The Glass Half Full: Letter writing creates meaning in digital age

As society continues to rely on technology, gone are the days of handwritten letters and notes. We find ourselves trading in our quills for pens and our pens for keyboards.


A culture of instant gratification has deemed meaningful interactions as unnecessary and outdated when conversations can now occur with the typing of keys and pressing of buttons.
When I was younger, my best friend moved away across the country. At the time we were too young for cell phones and social media, so we turned to a classic, seemingly prehistoric, form of communication, letter writing.
Our conversations consisted of the trivial day-to-day goings of elementary schoolers.
However, it was never really what the letters said that was so important to me.
I didn’t run out to the mailbox everyday after school to read the eloquent inscriptions of my 10-year-old best friend.
No, for me, it was simply enough to know that someone had taken the time to collect and write down their thoughts on pretty stationary, just for me.
My name written in ink at the top of the page made me feel special. And yet this correspondence only lasted a year. Why? What changed?
We both got busy. Weekly correspondence stretched to monthly and then monthly faded into nothing at all.
Access to cell phones and social media provided a fast and easy way to reach friends.
It was no longer necessary to check the mailbox day after day hoping to find a pretty yellow letter addressed with my name.
We soon made the switch from letters to texts and then texts to Snapchats.
However the alleged benefits of texting and Snapchat, like instant replies, were not what they seemed.
Impersonal, surface level interactions took the place of meaningful interaction.
The introspection needed to gather one’s thoughts to compile in a letter was gone.
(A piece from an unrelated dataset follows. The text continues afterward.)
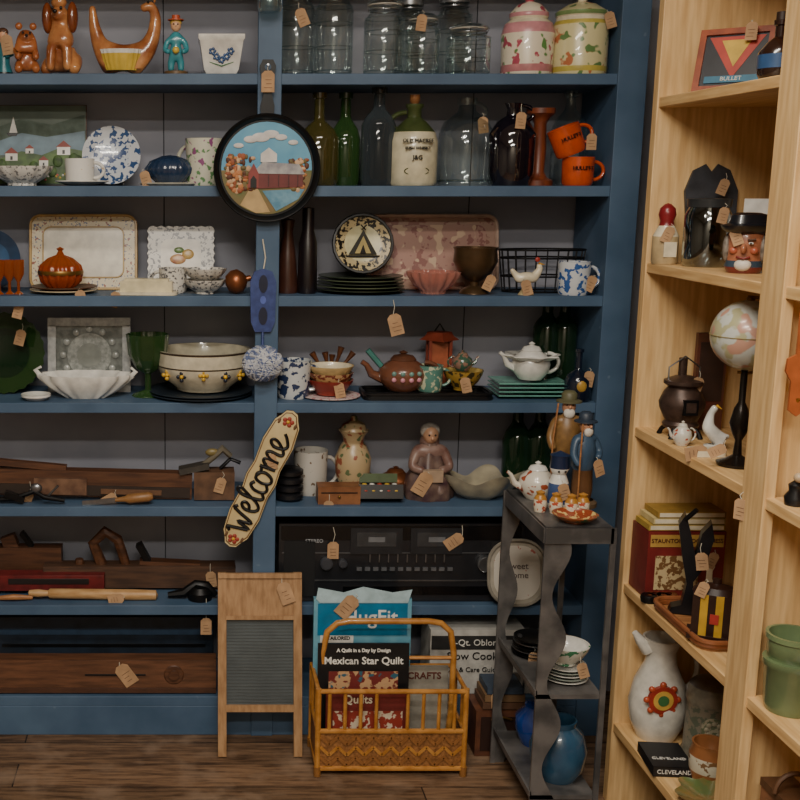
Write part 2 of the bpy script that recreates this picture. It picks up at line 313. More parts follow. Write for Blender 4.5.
# ================================================================ ROW 1
m=M() # landscape painting
m.t((0,0,0),(-8,0,0))
m.box((0,1.5,40),(90,2,80),DWOOD); m.box((0,-.2,40),(88,1.4,78),mat('#4d5c50',.5,c2='#5c6a5e',sc=12))
m.poly([(-43,44),(-20,52),(5,48),(43,54),(43,30),(-43,30)],-1.2,.3,mat('#6f8796',.5))
m.poly([(-43,58),(-20,66),(10,60),(43,70),(43,54),(5,48),(-20,52),(-43,44)],-1.3,.3,mat('#3a4a3c',.6,c2='#55655a',sc=30))
m.poly([(-43,2),(43,2),(43,34),(20,38),(0,30),(-20,34),(-43,26)],-1.6,.3,mat('#39502f',.5,c2='#5c7a40',sc=30))
for x,z,w in((-30,28,12),(22,34,13),(2,22,9),(-12,34,8)):
    m.box((x,-2,z),(w,.5,w*.6),WHITE); m.poly([(x-w*.6,z+w*.3),(x+w*.6,z+w*.3),(x,z+w*.8)],-2.3,.4,mat('#8a3b30',.5)); m.box((x,-2.4,z-1),(w*.2,.3,w*.3),BLACK)
m.poly([(-32,52),(-24,52),(-28,68)],-2,.3,WHITE); m.poly([(-35,52),(-23,52),(-25,49),(-33,49)],-2.1,.3,BLACK)
for x,z in((32,26),(36,24),(-8,18),(10,14),(-40,20),(16,24)): m.ell((x,-2,z),(5,1,6),mat('#2c4024',.6,c2='#4d6b33',sc=60))
for i in range(24): m.ell((R.uniform(-40,40),-2,R.uniform(5,14)),(1.2,.5,1.2),[mat('#b85a5a',.5),WHITE,mat('#caa94a',.5)][i%3],8)
put(m,'landscape_painting',1,42,.2)
m=bowl(31,19,mat('#dcdad4',.3,c2='#7c7c7c',sc=60,thr=.56),lobes=12,la=.04,seg=60); put(m,'lattice_bowl',1,22,.1)
m=M(); m.lathe([(0,0),(14,0),(27,4),(27,5),(13,2),(0,2)],WHITE,seg=36); put(m,'saucer',1,82,.095)
m=mug(15,24,mat('#e0ded8',.2,c2='#c9a26a',sc=50,thr=.68),1); put(m,'tea_cup',1,80,.095,dz=2.5)
BW=mat('#ccd0d6',.2,c2='#31507e',sc=34,thr=.52,coat=.5); m=stand_plate(M(),29,BW,mat('#c4ccd6',.2,c2='#2c4a7c',sc=40,thr=.5,coat=.5))
for s_ in(-1,1): m.tube([(s_*12,-8,0),(s_*12,-6,6),(s_*12,2,3),(s_*10,12,28)],.8,BLACK,6)
put(m,'blue_and_white_plate',1,112,.19,dz=.5)
NB=mat('#22344f',.25,coat=.6)
m=M(); m.lathe([(0,0),(26,0),(30,2),(28,3),(0,3)],mat('#b8b4a6',.8),sy=.7,lobes=16,la=.04,seg=64); m.lathe([(0,3),(14,3),(24,12),(25,16),(25,17),(20,24),(8,29),(0,30)],NB,sy=.7,lobes=24,la=.02,seg=96); m.tag(-26,-12,16,2); put(m,'covered_casserole_dish',1,170,.09)
m=mug(18,46,mat('#cdcbb8',.3,c2='#5f8a5a',sc=26,thr=.57,c3='#8b4e7a',thr3=.62),-1,flare=1.05); put(m,'floral_mug',1,204,.1,-25)
m=bottle(20,90,5,OLIVE,.5,.7); m.tag(0,-12,60,6); put(m,'olive_glass_bottle',1,318,.1)
m=bottle(15.5,90,5,GREEN,.5,.72); put(m,'green_glass_bottle',1,344,.15)
m=bottle(17,95,5.5,SMOKE,.62,.78); put(m,'smoked_glass_bottle',1,377,.1)
m=M(); m.lathe([(0,0),(22,0),(24,3),(24,26),(24,43),(21,52,mat('#3f4a28',.3)),(12,62),(7,66),(7,74),(9,76),(9,79),(0,79)],mat('#cdc5a8',.3,coat=.4),seg=36)
hnd(m,-8,62,15,9,2.4,mat('#3f4a28',.3),sgn=-1)
for t_,sz,z_ in(('OLD MACREE',5,43),('IRISH WHISKY',4,36),('J&G',6,27)): m.text(t_,sz,(0,-25,z_),BLACK,ext=1.2)
m.tube([(12*math.cos(a*.3),-23.5+abs(math.cos(a*.3))*2,14+4*math.sin(a*.3)) for a in range(21)],.5,mat('#3f4a28',.3),5)
m.lathe([(3,79),(5,82),(5,88),(0,88)],MWOOD); put(m,'stoneware_jug',1,412,.09)
m=M(); m.lathe([(0,0),(25,0),(27,4),(27,50),(22,62),(9,72),(8,78),(10,79),(10,85),(8,85)],CLEAR,seg=36); m.tube([(27*math.cos(a*.2618),27*math.sin(a*.2618),5) for a in range(24)],1,CLEAR,6,True); hnd(m,7,72,12,8,2,CLEAR); m.tag(12,-14,70,4); put(m,'clear_glass_jug',1,464,.12)
m=M(); m.lathe([(0,0),(18,0),(22,10),(23,50),(16,62),(7,68),(6,74),(9,80),(7,80)],PURP,seg=24); hnd(m,8,70,12,8,2,PURP); m.tag(2,-22,78,8); put(m,'dark_glass_jug',1,510,.08)
m=M(); m.lathe([(0,0),(15,0),(15,5),(9,8),(6,14),(7,36),(6,60),(9,66),(14,70),(14,75),(4,75),(0,70)],mat('#5c2c1a',.4,c2='#7a3d24',sc=20,st=(3,3,.5))); put(m,'wooden_candlestick',1,537,.1)
m=bottle(17,92,5,CLEAR,.6,.8); put(m,'clear_glass_bottle',1,566,.17)
OR=mat('#c24a1a',.25,coat=.4)
m=mug(16,28,OR,1); m.text('HULLETT',5,(0,-16.3,17),BLACK,ext=.8); put(m,'orange_mug',1,577,.045)
m=M(); m.T=Matrix.Translation((-3,0,29))@Euler((0,rad(-22),0)).to_matrix().to_4x4(); q=mug(16,28,OR,1); m.add([tuple(v) for v in q.v],q.f,OR); m.text('HULLETT',5,(0,-16.3,17),BLACK,ext=.8); m.T=Matrix(); m.tag(10,-17,52,4,0); put(m,'orange_mug',1,573,.045,dz=2)
# ================================================================ ROW 2
m=stand_plate(M(),30,mat('#27405f',.3,coat=.4),mat('#385a80',.3)); put(m,'blue_plate',2,-8,.2)
m=M()
for x in(-8,2,11): m.lathe([(0,0),(5,0),(1.5,3),(1.5,12),(6,20),(6.5,34),(6,34),(0,20)],AMBER,c=(x,(x%3)*2,0))
m.tag(14,-9,2,10); put(m,'amber_cordial_glasses',2,7,.05)
def rrect(w,h,r,n=5):
    p=[]
    for cx,cz,a in((w/2-r,h/2-r,0),(-w/2+r,h/2-r,90),(-w/2+r,-h/2+r,180),(w/2-r,-h/2+r,270)):
        for i in range(n+1): t=rad(a+90*i/n); p.append((cx+r*math.cos(t),cz+r*math.sin(t)))
    return p
m=M(); m.t((0,0,37),(-10,0,0)); m.poly(rrect(106,74,10),0,2.5,mat('#d2c6a8',.3,c2='#8a4a3a',sc=60,thr=.6,c3='#5c6a8a',thr3=.64)); m.poly(rrect(80,50,8),-.6,1,mat('#d6d0c0',.25,coat=.4)); m.tube([(p[0],-.8,p[1]) for p in rrect(105,73,10)],1.4,mat('#b9975a',.3),6,True); m.tube([(p[0],-.8,p[1]) for p in rrect(80,50,8)],.7,mat('#b9975a',.3),6,True)
put(m,'rectangular_platter',2,84,.21)
m=M(); m.lathe([(0,0),(14,0),(20,6),(22,15),(20,22,AMBER),(12,29),(4,32),(2,36),(4,38),(0,40)],glass('#a04012',.65,.5),lobes=16,la=.05,seg=96,); m.lathe([(22.6,13),(23.2,15),(22.6,17)],BRASS); put(m,'glass_pumpkin_jar',2,61,.09,dz=6)
m=stack(M(),2,34,mat('#c9b99a',.3),mt2=DWOOD); m.tag(18,-33,6,1); put(m,'stacked_plates',2,64,.11)
m=M(); m.poly(rrect(62,26,8),0,3,IVORY); m.v=[Vector((v.x,v.z,v.y)) for v in m.v]; m.box((0,0,8),(52,17,11),mat('#d6cba8',.3,coat=.4)); m.box((0,0,14.5),(44,12,2.5),mat('#d6cba8',.3)); m.tag(-28,-14,4,1); put(m,'butter_dish',2,147,.055,-6,bev=.004)
LACE=mat('#cdc9c0',.3,c2='#5c5c60',sc=60,thr=.55)
m=M(); m.t((0,0,32),(-12,0,0))
pts=[]
for cx,cz,dx,dz in((-32,-30,1,0),(32,-30,0,1),(32,30,-1,0),(-32,30,0,-1)):
    for i in range(16): pts.append((cx+dx*i*4+(abs(dz)*(1.5 if i%2 else 0))*(1 if cx>0 else -1),cz+dz*i*3.75+(abs(dx)*(1.5 if i%2 else 0))*(1 if cz>0 else -1)))
m.poly(pts,0,2,LACE); m.poly(rrect(40,36,8),-.5,1,mat('#d9d2c4',.3)); m.ell((-3,-1,-2),(8,1,5),mat('#a86a5a',.3,c2='#c9a070',sc=60)); m.ell((7,-1,3),(6,1,5),mat('#c2a060',.3)); m.ell((-2,-1,7),(5,1,3),mat('#6f8a56',.3))
put(m,'lace_edge_square_plate',2,181,.21)
m=mug(14,25,LACE,-1); put(m,'cream_cup',2,173,.1)
m=bowl(21,14,LACE,lobes=10,la=.04); q=bowl(21,14,LACE,lobes=10,la=.04); m.t((0,0,11)); m.add([tuple(v) for v in q.v],q.f,LACE); m.T=Matrix(); put(m,'pressed_glass_bowls',2,205,.08)
m=M(); m.lathe([(0,-11),(8,-9),(12,-3),(12,4),(7,9),(3,11),(3,15),(0,16)],COPPER); m.v=[Matrix.Rotation(rad(75),4,'Y')@v+Vector((0,0,12)) for v in m.v]; put(m,'wooden_darning_egg',2,236,.07)
m=M(); m.lathe([(0,0),(10,0),(11,5),(8,40),(5,60),(7,72),(0,74)],mat('#3e241c',.3,coat=.3)); put(m,'turned_wood_bottle',2,287,.1)
m=M(); m.lathe([(0,0),(9,0),(10,5),(9,50),(6,62),(6,84),(0,85)],mat('#181216',.3,coat=.4)); put(m,'black_bottle',2,307,.09)
m=stack(M(),5,44,mat('#30392c',.3),d=3.2,mt2=mat('#56604a',.3)); put(m,'stacked_green_plates',2,360,.135)
m=stand_plate(M(),29,mat('#b8a880',.3,c2='#141414',sc=50,thr=.5),mat('#cdc69c',.35)); m.poly([(-14,18),(14,18),(0,42)],-6,1,mat('#252520',.5)); m.poly([(-8,19),(8,19),(0,36)],-6.6,1,mat('#b4a26a',.5)); m.poly([(-3,19),(3,19),(0,28)],-7,.6,BLACK); m.box((0,-5,16),(34,1,2),BLACK)
for k in(-1,1): m.tube([(k*2,-6.6,42),(k*-3,-6.6,47)],.7,BLACK,5)
m.tube([(29*math.cos(a*.2618),-4.2+math.sin(a*.2618)*6,28.5+28*math.sin(a*.2618)) for a in range(24)],1.8,BLACK,6,True)
put(m,'painted_wall_plate',2,361,.15,dz=19)
m=M(); m.t((0,0,37),(-12,0,0)); m.poly(rrect(130,74,10),0,2.5,mat('#a08070',.4,c2='#85574c',sc=20,thr=.55)); m.tube([(p[0],-1,p[1]) for p in rrect(128,72,10)],2,mat('#b89c8c',.4),6,True); m.poly(rrect(106,54,8),-.6,1,mat('#a37d70',.4,c2='#85544e',sc=22,thr=.56,c3='#c2a68c',thr3=.6,sc3=20)); put(m,'rose_serving_tray',2,431,.215)
m=bowl(26,22,PINKG,lobes=14,la=.06,seg=84); put(m,'pink_glass_bowl',2,433,.08)
m=M(); m.lathe([(0,0),(15,0),(13,4),(5,8),(5,12),(16,20),(22,32),(21,42),(22,46),(20,46),(19,30),(0,20)],mat('#5a4630',.3,.6),seg=36); m.tag(14,-16,20,1); put(m,'bronze_footed_bowl',2,474,.08)
m=M(); m.skin([(0,0,14,7),(8,0,18,5),(13,0,26,3.4),(11,-1,31,3),(-10,0,18,4),(-16,0,26,2)],[(0,1),(1,2),(2,3),(0,4),(4,5)],IVORY); m.tube([(11,-1,31),(17,-1,30)],[1.4,.2],mat('#c9952f',.4)); m.ell((10,0,35),(2.5,1,2.5),mat('#a3342b',.4)); m.lathe([(0,0),(8,0),(6,3),(3,8),(3,10)],mat('#b9a87f',.4)); m.tag(-4,-8,16,1); put(m,'rooster_figurine',2,526,.04)
m=M()
for z,k in((1,.9),(16,.95),(34,1),(42,1.03)): m.tube([(42*k*math.cos(a*.2618)*(1),18*k*math.sin(a*.2618),z) for a in range(24)],.9,IRON,6,True)
for a in range(24): c_,s_=math.cos(a*.2618),math.sin(a*.2618); m.tube([(38*c_,16*s_,1),(42*c_,18*s_,34),(43*c_,18.5*s_,42)],.6,IRON,5)
put(m,'wire_basket',2,540,.13)
m=mug(16,33,mat('#c8ccd0',.2,c2='#2f5796',sc=30,thr=.54,coat=.4),1); m.tag(16,-12,20,1); put(m,'blue_floral_mug',2,573,.045)
m=M(); m.tag(0,0,0,14,-15,1.4); put(m,'price_tag',2,394,-.008,dz=-4)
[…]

Gone was the feeling of personalization, of feeling special. A text message never had the same significance as a handwritten note.
But what is the solution? Returning to a paper world in the age of technology is unrealistic. It is impossible to undo progress.
Instead, it is important to find meaning and value in every interaction online.
Take advantage of what technology has to offer.
While there are drawbacks of texting and social media platforms, it is impossible to ignore the benefits that this technology brings to our lives.
Millions of people are now accessible with the click of a button.
Use your resources to find friends with whom you have lost touch.
Send them a text, or even a letter. The commonality between all these mediums of communication is human connection.
As human beings we crave connection and love.
We want to know that there are people experiencing the same things we are experiencing.
We want our feelings to be shared and validated.